DMCA takedowns of networks

Patrick W. Gilmore patrick at ianai.net
Sat Oct 24 13:39:40 UTC 2009


On Oct 24, 2009, at 9:36 AM, Patrick W. Gilmore wrote:
> On Oct 24, 2009, at 9:28 AM, Jeffrey Lyon wrote:
>
>> Outside of child pornography there is no content that I would ever  
>> consider
>> censoring without a court order nor would I ever purchase transit  
>> from a
>> company that engages in this type of behavior.

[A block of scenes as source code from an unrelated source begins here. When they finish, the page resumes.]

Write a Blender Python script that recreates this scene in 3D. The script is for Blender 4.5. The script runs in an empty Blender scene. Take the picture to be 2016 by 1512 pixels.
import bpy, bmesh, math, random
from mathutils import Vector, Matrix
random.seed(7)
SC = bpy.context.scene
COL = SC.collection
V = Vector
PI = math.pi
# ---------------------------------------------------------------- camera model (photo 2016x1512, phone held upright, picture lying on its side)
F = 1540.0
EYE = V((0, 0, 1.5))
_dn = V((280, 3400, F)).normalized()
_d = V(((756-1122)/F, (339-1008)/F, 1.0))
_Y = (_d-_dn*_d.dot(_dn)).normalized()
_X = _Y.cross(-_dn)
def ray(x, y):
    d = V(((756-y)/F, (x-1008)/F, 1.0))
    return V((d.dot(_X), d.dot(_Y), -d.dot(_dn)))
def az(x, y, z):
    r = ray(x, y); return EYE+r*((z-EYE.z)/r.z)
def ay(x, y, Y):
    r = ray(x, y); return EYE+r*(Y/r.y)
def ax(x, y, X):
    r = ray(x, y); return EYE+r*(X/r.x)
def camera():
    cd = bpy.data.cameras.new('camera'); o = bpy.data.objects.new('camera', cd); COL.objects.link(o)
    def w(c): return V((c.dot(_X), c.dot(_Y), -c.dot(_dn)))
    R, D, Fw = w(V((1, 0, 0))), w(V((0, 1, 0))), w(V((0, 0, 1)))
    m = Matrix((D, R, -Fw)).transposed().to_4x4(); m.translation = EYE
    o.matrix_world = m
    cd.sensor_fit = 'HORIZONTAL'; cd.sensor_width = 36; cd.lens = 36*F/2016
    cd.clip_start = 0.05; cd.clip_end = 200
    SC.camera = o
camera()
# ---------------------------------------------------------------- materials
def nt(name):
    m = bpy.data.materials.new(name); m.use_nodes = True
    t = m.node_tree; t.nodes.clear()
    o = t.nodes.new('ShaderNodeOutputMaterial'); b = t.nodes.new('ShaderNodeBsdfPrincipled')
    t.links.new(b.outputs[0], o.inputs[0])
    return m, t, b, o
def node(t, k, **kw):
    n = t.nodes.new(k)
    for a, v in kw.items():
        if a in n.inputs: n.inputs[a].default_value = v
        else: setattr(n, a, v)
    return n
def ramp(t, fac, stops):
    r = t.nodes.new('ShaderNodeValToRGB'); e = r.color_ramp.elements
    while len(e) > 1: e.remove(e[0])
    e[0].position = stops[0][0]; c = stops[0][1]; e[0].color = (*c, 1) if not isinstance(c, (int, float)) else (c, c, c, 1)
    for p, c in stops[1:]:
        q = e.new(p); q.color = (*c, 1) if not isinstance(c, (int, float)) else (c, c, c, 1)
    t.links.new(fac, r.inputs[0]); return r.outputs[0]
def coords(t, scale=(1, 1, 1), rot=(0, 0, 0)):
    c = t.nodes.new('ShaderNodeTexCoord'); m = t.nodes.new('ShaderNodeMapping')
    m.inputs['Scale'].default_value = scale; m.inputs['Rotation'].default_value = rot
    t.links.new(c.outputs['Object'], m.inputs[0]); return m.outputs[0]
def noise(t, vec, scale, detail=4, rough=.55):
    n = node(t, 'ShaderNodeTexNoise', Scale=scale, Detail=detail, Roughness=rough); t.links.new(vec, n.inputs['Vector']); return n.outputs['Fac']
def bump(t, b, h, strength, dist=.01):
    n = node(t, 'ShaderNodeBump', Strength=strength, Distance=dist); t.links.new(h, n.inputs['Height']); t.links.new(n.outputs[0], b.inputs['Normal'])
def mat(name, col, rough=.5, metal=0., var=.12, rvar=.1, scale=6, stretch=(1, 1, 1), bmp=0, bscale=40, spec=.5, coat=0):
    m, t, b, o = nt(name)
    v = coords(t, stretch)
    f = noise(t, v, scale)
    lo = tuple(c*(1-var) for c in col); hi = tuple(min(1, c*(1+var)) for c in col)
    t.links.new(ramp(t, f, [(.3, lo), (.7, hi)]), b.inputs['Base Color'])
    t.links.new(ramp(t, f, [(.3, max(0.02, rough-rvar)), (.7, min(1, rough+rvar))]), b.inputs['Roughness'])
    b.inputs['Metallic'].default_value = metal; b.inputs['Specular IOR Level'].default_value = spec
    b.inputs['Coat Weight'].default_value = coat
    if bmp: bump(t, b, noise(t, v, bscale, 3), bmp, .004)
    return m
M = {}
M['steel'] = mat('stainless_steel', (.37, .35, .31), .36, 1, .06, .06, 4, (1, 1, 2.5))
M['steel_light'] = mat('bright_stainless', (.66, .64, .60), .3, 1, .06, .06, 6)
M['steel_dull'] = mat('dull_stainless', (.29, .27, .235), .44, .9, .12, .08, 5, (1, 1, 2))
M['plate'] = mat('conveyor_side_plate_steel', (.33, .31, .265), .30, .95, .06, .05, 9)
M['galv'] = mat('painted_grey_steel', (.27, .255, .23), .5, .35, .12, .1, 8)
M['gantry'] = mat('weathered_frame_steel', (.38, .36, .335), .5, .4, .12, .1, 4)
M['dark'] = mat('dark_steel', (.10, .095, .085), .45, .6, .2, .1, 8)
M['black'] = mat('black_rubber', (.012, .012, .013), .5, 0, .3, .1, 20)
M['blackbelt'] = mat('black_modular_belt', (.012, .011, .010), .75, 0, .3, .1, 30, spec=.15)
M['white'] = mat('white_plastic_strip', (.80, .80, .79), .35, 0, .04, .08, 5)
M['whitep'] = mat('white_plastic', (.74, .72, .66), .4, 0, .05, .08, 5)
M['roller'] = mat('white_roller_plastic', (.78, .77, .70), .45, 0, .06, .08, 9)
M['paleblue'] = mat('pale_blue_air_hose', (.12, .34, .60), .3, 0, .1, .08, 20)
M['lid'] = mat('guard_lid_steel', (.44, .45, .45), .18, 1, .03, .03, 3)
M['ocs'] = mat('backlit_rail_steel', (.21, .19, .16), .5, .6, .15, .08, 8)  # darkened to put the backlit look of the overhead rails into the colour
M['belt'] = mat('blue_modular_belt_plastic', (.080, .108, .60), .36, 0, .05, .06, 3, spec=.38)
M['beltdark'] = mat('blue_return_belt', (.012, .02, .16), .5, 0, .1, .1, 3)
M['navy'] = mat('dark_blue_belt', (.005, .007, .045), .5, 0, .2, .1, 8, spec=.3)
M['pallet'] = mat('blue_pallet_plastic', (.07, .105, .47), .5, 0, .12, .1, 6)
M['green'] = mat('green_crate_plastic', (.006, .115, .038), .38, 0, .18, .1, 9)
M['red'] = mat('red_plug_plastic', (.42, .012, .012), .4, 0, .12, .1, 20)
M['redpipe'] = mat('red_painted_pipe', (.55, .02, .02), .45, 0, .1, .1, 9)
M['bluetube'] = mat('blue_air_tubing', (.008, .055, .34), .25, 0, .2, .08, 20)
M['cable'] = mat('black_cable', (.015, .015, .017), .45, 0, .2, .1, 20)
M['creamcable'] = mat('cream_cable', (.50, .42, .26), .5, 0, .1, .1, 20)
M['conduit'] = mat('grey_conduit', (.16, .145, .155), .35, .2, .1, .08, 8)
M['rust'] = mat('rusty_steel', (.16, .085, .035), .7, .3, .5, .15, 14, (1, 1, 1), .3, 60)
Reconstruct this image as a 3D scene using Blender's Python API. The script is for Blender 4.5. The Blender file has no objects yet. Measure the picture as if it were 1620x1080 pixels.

P.S. Good to know you would keep spammers, DDoS'ers, hackers, etc.  
connected, even in the face of evidence provided by other ISPs, "...  
nor would I ever purchase transit from a company that engages in this  
type of behavior."

-- 
TTFN,
patrick


> A DMCA takedown order has the force of law.
>
> This does not mean you should take down an entire network with  
> unrelated sites.  Given He's history, I'm guessing it was a mistake.
>
> Not buying services from any network that has made a mistake would  
> quickly leave you with exactly zero options for transit.
>
> -- 
> TTFN,
> patrick
>
>
>
>> On Oct 24, 2009 9:01 AM, "William Allen Simpson" <
>> william.allen.simpson at gmail.com> wrote:
>>
>> http://www.huffingtonpost.com/2009/10/23/chamber-of-commerce-stron_n_332087.html
>>
>> Hurricane Electric obeyed the Chamber's letter and shut down the  
>> spoof
>> site. But in the process, they shut down hundreds of other sites
>> maintained by May First / People Link, the Yes Men's direct provider
>> (Hurricane Electric is its "upstream" provider).
>>
>> What's going on?  Since when are we required to take down an entire
>> customer's net for one of their subscriber's so-called infringement?
>>
>> Heck, it takes years to agree around here to take down a peering to  
>> an
>> obviously criminal enterprise network....
>>
>> My first inclination would be to return the request (rejected),  
>> saying
>> it was sent to the wrong provider.